The continued sheltering of kids at the NYPD building comes on the heels of Adams signing an executive order late Wednesday that suspended aspects of the city’s longstanding right-to-shelter law — including a prohibition on housing children in congregate settings.

Adams administration officials cautioned that the mayor did not issue the order with the intent of immediately violating existing right-to-shelter ordinances. However, they said he signed it as a precaution in the event that the city has to take drastic measures in light of this week’s expiration of Title 42, a federal border enforcement policy that has stemmed some of the migration across the U.S. southern border.

There are already believed to be some 40,000 asylum seekers in city shelters and emergency hotels, and the mayor has said he fears the clip of new arrivals will only accelerate in light of the Title 42 lapse.

NYPD Officers are pictured at the old Police Academy on 20th Street and Third Avenue in Manhattan.

Amid the worsening crisis — which is costing the city millions of dollars per day — the mayor is sending some asylum seekers to live in hotels upstate, while asking city agencies to identify vacant spaces in municipal government-owned buildings that could be repurposed into migrant housing.

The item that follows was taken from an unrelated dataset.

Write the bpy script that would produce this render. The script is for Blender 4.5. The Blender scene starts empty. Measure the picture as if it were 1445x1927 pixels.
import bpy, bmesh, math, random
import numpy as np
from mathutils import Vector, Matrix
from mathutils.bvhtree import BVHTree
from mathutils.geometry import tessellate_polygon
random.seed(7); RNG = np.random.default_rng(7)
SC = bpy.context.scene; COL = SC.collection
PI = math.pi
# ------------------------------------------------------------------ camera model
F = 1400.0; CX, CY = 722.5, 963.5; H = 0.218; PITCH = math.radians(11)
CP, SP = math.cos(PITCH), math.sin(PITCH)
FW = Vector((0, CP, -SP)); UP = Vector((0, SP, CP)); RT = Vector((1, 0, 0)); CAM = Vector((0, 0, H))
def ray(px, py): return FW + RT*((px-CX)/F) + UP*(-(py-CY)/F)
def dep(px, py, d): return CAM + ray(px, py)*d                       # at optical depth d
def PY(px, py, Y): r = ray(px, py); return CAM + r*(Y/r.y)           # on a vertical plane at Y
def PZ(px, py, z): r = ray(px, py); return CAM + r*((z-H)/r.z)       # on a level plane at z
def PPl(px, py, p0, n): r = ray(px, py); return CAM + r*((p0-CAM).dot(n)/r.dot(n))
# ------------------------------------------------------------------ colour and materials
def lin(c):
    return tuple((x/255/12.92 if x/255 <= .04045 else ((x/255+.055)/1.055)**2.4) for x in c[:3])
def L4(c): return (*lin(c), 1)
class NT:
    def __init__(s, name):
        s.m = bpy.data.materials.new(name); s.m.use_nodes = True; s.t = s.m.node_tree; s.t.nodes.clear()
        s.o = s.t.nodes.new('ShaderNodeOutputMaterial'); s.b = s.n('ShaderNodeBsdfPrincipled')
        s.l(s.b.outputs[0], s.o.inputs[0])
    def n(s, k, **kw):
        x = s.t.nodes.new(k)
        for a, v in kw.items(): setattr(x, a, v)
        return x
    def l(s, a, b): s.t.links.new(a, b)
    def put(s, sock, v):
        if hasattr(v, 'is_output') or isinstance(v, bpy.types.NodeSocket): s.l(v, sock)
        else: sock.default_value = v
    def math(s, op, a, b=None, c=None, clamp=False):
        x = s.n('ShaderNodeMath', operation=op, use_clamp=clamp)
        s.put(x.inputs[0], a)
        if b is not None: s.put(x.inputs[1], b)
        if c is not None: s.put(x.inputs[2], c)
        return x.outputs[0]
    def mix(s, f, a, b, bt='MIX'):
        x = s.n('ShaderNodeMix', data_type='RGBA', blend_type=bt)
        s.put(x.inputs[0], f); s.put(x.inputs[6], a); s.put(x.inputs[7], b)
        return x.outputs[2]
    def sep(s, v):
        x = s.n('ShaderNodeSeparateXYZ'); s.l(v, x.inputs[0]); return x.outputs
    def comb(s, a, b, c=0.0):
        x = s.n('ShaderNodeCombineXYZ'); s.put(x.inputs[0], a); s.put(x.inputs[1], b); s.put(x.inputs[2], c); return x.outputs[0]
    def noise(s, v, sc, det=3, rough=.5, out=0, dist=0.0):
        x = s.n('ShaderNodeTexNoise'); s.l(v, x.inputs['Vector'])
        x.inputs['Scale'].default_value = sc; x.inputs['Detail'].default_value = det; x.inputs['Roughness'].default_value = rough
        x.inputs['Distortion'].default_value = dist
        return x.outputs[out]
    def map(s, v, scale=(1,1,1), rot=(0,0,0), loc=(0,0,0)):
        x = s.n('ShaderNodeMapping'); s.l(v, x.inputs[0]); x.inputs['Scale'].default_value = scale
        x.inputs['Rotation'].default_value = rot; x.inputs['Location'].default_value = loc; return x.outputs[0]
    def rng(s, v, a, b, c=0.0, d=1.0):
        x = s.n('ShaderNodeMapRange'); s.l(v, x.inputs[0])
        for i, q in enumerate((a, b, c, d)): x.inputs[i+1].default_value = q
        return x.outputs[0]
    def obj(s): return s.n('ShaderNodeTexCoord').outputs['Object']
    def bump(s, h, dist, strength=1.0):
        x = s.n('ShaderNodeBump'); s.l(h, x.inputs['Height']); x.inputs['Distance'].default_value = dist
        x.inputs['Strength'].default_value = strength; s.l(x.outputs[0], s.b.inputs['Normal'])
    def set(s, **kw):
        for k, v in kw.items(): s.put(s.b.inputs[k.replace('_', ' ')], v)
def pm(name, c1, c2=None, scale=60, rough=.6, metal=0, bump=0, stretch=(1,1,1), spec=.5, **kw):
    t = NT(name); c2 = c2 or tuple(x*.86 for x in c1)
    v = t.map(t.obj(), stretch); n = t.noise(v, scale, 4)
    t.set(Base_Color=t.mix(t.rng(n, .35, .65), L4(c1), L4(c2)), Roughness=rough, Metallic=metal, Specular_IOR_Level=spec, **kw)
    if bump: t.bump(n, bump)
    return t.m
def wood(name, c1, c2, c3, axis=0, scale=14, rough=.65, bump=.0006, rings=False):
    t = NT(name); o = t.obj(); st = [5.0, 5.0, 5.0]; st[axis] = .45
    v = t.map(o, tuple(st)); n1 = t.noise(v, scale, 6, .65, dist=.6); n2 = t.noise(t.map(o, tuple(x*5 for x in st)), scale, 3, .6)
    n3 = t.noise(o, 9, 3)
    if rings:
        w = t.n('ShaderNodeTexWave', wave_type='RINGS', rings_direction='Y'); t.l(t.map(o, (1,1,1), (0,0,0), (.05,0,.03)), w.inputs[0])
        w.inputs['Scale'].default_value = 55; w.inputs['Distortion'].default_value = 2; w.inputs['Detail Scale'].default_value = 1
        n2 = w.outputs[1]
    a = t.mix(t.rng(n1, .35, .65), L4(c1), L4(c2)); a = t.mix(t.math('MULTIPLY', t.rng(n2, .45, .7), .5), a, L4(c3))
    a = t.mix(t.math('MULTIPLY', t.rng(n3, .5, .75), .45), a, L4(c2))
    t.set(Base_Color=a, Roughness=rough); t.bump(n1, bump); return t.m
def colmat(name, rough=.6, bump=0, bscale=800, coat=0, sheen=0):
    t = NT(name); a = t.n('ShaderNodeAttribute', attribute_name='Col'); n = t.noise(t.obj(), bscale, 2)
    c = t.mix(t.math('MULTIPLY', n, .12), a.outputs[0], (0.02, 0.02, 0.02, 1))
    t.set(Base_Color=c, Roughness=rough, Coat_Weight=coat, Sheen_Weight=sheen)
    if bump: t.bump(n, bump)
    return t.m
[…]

Manhattan Councilman Keith Powers, a Democrat who lives near the Police Academy facility, said he has sympathy for the administration in that this is “an unprecedented crisis.”

But Powers, who asked the question at Monday’s Council hearing that prompted Wasow Park’s answer about the 48-hour timeline, also said he got the impression from her testimony that the NYPD academy would not be used to house any more migrants going forward, let alone children.

“My understanding [of her answer] was that the 24 to 48 hours was the goal to get everyone out of there,” he said. “The Police Academy gym is not an appropriate place for anyone to be living.”